L’Olanda non è famosa solo per i tulipani, le biciclette e i mulini a vento, ma anche come paradiso fiscale per le grandi holding multinazionali e per il regime di flessibilità nella governance societaria.

Sempre più società italiane stanno trasferendo la sede legale ad Amsterdam per non pagare tasse in Italia. Ad Amsterdam le holding non pagano quasi nulla sui profitti e il fisco è molto semplice. Anche la burocrazia è veloce e i procedimenti civili e giudiziari durano mediamente un quindi rispetto all’Italia.

Perché le grandi imprese vanno in Olanda

Così, sono molte le gradi società italiane che hanno trasferito negli ultimi anni la propria sede in Olanda.

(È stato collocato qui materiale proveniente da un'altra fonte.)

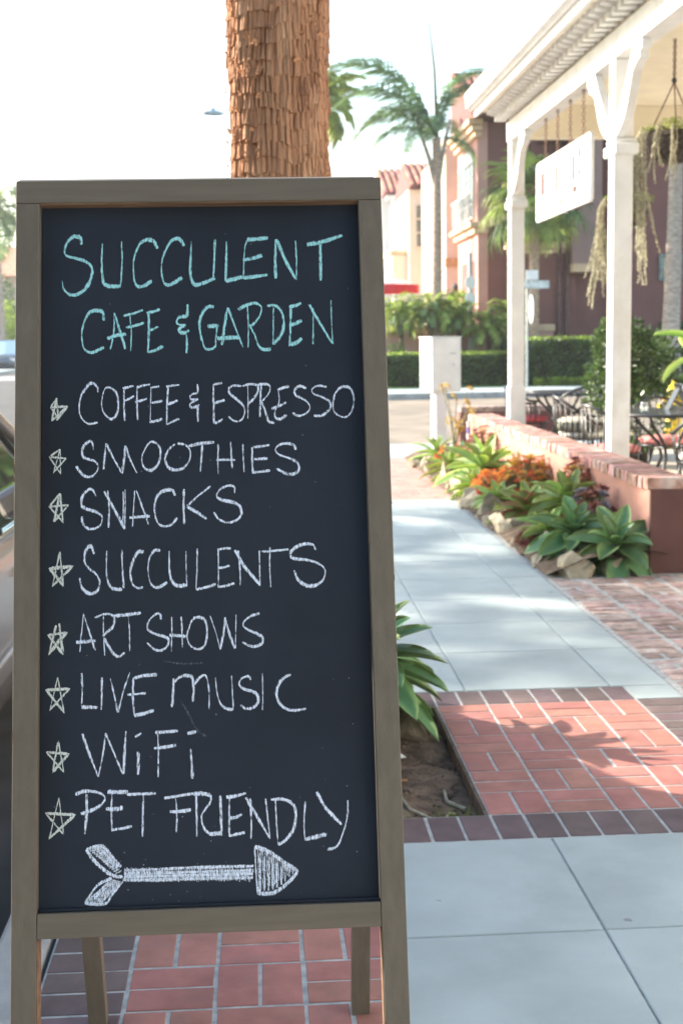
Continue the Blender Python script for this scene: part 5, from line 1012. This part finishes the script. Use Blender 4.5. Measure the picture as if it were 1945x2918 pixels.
bush('shrub', 'bright green shrub left of the small palms', (4.2, 42.0, 2.2), (1.0, .5, .6), 2600, .1, M['leafl'], 40, 'shrub', 'bright shrubs over the low pink wall')
bush('shrub', 'bright green shrub between palm trunk and building corner', (6.1, 41.9, 2.3), (.75, .4, .65), 2600, .1, M['leafl'], 41, 'shrub', 'bright shrubs over the low pink wall')
bush('shrub', 'small round green bush at the foot of the low pink wall', (4.15, 39.9, .95), (.32, .3, .42), 900, .07, M['leafd'], 42, 'shrub')

# ------------------------------------------------------------------ buildings of the far corner
t = thing('garden_wall', 'low pink wall with pale cap in front of the far buildings', 'wall', (6, 41.1, .03), 0)
g = MB(); g.box(2.2, 9.2, 41.05, 41.29, .03, 1.56); g.build('wall_body', M['pinkb'], t)
g = MB(); g.box(2.15, 9.25, 41.0, 41.34, 1.562, 1.78); g.build('wall_cap', M['creamb'], t, bevel=.03)

tile = MB(); n_ = 7
vs = [(.125*math.cos(PI*i/n_)*(1-.12*j), j*.42, .10*math.sin(PI*i/n_)) for j in (0, 1) for i in range(n_+1)]
vs += [(x*.84, y, z*.80-.001) for x, y, z in vs]; N_ = n_+1
fs2 = [(i, i+1, N_+i+1, N_+i) for i in range(n_)]+[(2*N_+i+1, 2*N_+i, 3*N_+i, 3*N_+i+1) for i in range(n_)]+[(i, 2*N_+i, 2*N_+i+1, i+1) for i in range(n_)]
tile.add(vs, fs2); tile_me = tile.mesh('roof_tile', M['tile'])
def tiled(t, o, ex, ey, cols, rows, pw, pl):
    """o: lower left corner (world), ex along the eave, ey up the slope"""
    ex = Vector(ex).normalized(); ey = Vector(ey).normalized(); ez = ex.cross(ey); b0 = base_of(t)
    rot = Matrix((ex, ey, ez)).transposed().to_4x4()
    for i in range(cols):
        for j in range(rows):
            p = Vector(o)+ex*(i+.5)*pw+ey*j*pl+ez*(.02*(1))-b0
            inst('roof_tile', tile_me, t, Matrix.Translation(p) @ rot @ Matrix.Rotation(.045+R.uniform(-.01, .01), 4, 'X') @ Matrix.Diagonal((pw/.27, pl/.38, 1, 1)))
def window(par, x0, x1, y, z0, z1, nx=2, nz_=2, facing='y', m=None, fw=.06):
    """window in a wall facing -Y (x0..x1) or -X (then x0..x1 run along Y and y is the wall's X)"""
    f3 = (lambda a, d, b: (a, y-d, b)) if facing == 'y' else (lambda a, d, b: (y-d, a, b))
    def bx(a0, a1, d0, d1, b0, b1):
        p, q = f3(a0, d0, b0), f3(a1, d1, b1); g = MB(); g.box(min(p[0], q[0]), max(p[0], q[0]), min(p[1], q[1]), max(p[1], q[1]), min(p[2], q[2]), max(p[2], q[2])); return g
    w_ = bx(x0, x1, .0, .02, z0, z1).build('window', M['dark'], par)
    g = bx(x0-fw, x0, 0, .07, z0-fw, z1+fw); g.box(*sum([[min(a, b), max(a, b)] for a, b in zip(f3(x1, 0, z0-fw), f3(x1+fw, .07, z1+fw))], [])); g.box(*sum([[min(a, b), max(a, b)] for a, b in zip(f3(x0, 0, z1), f3(x1, .069, z1+fw))], [])); g.box(*sum([[min(a, b), max(a, b)] for a, b in zip(f3(x0, 0, z0-fw), f3(x1, .09, z0))], []))
    g.build('frame', m or M['white'], w_)
    dx = (x1-x0)/nx; dz = (z1-z0)/nz_; e = .025
    for i in range(nx):
        for j in range(nz_): bx(x0+i*dx+e, x0+(i+1)*dx-e, .02, .03, z0+j*dz+e, z0+(j+1)*dz-e).build('pane', M['winglass'] if m is None or True else m, w_)
    g = MB()
    for i in range(1, nx): g.box(*sum([[min(a, b), max(a, b)] for a, b in zip(f3(x0+i*dx-e, .02, z0), f3(x0+i*dx+e, .05, z1))], []))
    for j in range(1, nz_): g.box(*sum([[min(a, b), max(a, b)] for a, b in zip(f3(x0, .02, z0+j*dz-e), f3(x1, .048, z0+j*dz+e))], []))
    if g.v: g.build('glazing_bars', m or M['white'], w_)
    return w_
def part(t, name, m, *bx, **k): g = MB(); g.box(*bx); return g.build(name, m, t, **k)

b1 = thing('building', 'two storey pink and mauve stucco building, shade on its front coloured brown, with clay tiled roof on the far corner', 'building', (7, 42, 0))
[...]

La più nota è Fca, seguita da Exor, Cnh Industrial, ma anche Ferrero, Cementir e Telecom Italia hanno aperto uffici nella terra dei tulipani. E preso seguiranno Mediaset e Campari. In Italia siamo indignati di tutto questo, ma c’è da dire che l’Olanda non è un paradiso fiscale, semmai è il nostro Paese che è un inferno fiscale. E non sono solo le tasse (alte) a toglier il fiato, ma anche l’eccessivo peso della burocrazia a tutti i livelli. Il regime fiscale olandese è infatti più pesante che in Italia per le persone fisiche e per le imprese, ma riserva alle holding una corsia preferenziale, nota sin dal ‘600. Dividendi e capital gain che affluiscono dalle controllate estere non concorrono all’imponibile, così come interessi e royalty  non sono tassati al punto che anche i Rolling Stones e gli U2 sono basati in Olanda.

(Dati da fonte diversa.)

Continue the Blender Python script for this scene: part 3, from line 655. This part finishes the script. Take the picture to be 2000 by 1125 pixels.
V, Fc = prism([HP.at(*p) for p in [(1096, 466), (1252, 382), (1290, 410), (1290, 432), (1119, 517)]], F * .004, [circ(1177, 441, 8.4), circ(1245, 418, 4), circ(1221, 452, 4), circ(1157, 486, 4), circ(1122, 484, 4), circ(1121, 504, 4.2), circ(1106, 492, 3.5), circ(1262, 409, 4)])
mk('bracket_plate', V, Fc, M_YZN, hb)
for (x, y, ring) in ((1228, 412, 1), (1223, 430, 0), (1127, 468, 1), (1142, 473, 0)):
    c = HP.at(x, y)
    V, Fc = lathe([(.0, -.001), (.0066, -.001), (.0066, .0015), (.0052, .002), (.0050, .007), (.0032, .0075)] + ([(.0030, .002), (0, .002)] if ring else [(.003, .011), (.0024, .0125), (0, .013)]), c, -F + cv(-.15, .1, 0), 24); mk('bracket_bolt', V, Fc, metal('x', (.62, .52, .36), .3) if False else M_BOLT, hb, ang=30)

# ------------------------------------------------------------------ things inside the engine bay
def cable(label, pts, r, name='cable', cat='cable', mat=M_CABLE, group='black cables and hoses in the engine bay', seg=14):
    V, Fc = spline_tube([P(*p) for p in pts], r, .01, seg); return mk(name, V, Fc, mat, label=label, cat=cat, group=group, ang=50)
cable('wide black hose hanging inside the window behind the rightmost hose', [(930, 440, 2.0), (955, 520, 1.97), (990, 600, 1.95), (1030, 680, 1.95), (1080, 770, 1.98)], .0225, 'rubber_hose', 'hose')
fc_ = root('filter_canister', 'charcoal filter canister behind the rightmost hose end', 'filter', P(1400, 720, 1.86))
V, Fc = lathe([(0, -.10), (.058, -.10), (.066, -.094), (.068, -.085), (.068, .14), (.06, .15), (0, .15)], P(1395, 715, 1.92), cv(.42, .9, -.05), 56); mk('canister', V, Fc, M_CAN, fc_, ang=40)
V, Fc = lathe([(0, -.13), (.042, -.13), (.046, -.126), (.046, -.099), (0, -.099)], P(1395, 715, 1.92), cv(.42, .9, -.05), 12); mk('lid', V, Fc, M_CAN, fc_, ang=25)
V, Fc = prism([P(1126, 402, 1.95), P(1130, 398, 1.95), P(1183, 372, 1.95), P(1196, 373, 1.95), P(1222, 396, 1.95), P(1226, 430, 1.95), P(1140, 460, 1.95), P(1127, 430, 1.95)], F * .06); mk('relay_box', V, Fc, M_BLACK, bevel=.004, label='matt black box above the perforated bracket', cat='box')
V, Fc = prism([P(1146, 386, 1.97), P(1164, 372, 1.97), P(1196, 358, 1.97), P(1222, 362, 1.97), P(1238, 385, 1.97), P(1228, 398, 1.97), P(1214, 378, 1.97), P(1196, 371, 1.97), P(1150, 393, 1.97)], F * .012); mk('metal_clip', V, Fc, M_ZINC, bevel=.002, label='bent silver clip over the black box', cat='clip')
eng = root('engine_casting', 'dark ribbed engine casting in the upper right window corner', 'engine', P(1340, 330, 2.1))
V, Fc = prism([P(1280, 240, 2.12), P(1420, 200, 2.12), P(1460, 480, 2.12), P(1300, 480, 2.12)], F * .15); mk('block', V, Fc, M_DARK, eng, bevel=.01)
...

L’evasione fiscale in Olanda

In fatto di evasione fiscale, poi, l’Olanda – secondo dati ufficiali della Ue nel 2018 – registra un tasso pari al 3,2% del Pil, mentre l’Italia è il primo Paese europeo con oltre l’11% del Pil. E allora perché tutto questo accanimento contro le aziende italiane che se la svignano trasferendo il quartier generale in Olanda? Cosa fa il nostro Paese per trattenerle in patria? Perché non si cerca di attirare anche qui le multinazionali? Per il diritto societario bizantino dell’Italia e per la durata media dei processi civili e commerciali in tutti i gradi di giudizio il nostro Paese non gode della migliore reputazione finanziaria.

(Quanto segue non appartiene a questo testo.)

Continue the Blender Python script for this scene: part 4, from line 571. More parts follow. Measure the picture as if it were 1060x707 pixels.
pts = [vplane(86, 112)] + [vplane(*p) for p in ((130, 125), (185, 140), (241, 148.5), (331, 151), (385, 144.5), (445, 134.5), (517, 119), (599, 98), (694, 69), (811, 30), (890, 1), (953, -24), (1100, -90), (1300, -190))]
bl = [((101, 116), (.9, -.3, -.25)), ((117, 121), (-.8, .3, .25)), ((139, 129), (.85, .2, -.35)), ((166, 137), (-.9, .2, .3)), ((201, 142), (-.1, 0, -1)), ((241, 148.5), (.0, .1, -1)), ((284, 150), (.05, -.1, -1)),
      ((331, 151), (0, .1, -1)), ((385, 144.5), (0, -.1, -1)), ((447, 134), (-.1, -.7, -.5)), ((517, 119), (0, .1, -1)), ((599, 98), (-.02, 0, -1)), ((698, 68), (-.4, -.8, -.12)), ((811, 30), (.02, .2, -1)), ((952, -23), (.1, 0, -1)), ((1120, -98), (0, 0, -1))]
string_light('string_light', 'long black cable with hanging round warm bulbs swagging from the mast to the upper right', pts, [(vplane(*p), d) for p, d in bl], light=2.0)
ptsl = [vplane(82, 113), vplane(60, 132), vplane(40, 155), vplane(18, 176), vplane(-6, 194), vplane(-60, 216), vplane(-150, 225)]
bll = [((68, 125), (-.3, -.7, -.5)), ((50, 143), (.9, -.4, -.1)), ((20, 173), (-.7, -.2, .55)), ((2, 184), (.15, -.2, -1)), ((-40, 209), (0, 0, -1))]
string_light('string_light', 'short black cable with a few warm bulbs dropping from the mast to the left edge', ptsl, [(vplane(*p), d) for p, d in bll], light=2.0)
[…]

Anzi, siamo agli ultimi posti e le imprese non investono.

La Tobin Tax

Anche a livello finanziario, siamo stati capaci di far scappare gli investitori introducendo la Tobin Tax sulle transazioni azionarie, il che che penalizza fortemente le quotazioni delle società quotate alla borsa di Milano. Ad eccezione di quelle che si sono trasferite appunto in Olanda. Fca, Exor, Cnh Industrial e Stm sono infatti registrate ad Amsterdam e su di esse lo Stato italiano non può applicare l’imposta dello 0,10% sull’acquisto delle azioni, il che avvantaggia, tanto il trader quanto il risparmiatore che non deve pagare allo Stato italiano sciupone inutili balzelli, oltre alla società stessa naturalmente.

Il voto plurimo e la flessibilità di governance

Ma i vantaggi di trasferirsi in Olanda non sono solo fiscali (anche Lussemburgo e Irlanda li hanno). C’è anche la flessibilità della governance societaria, con il voto plurimo nelle assemblee degli azionisti. Una sorta di meccanismo maggioritario che moltiplica i diritti di voto a partire da soglie variabili dal 20 al 30 per cento, garantendo al maggiore azionista il controllo della società. Fatto essenziale nelle holding. Altro vantaggio sono le successioni delle quote azionarie che non subiscono il salasso del regime fiscale italico e sono veloci. Infine e non ultimo vantaggio, riguarda la stabilità politica e finanziaria del Paese: l’Olanda ha uno dei debiti pubblici più bassi del Continente e gode di rating AAA, mentre il nostro Paese purtroppo è ai massimi livelli di indebitamento all’interno della Ue, dietro la Grecia, e il merito creditizio rischia di scivolare sotto la BBB.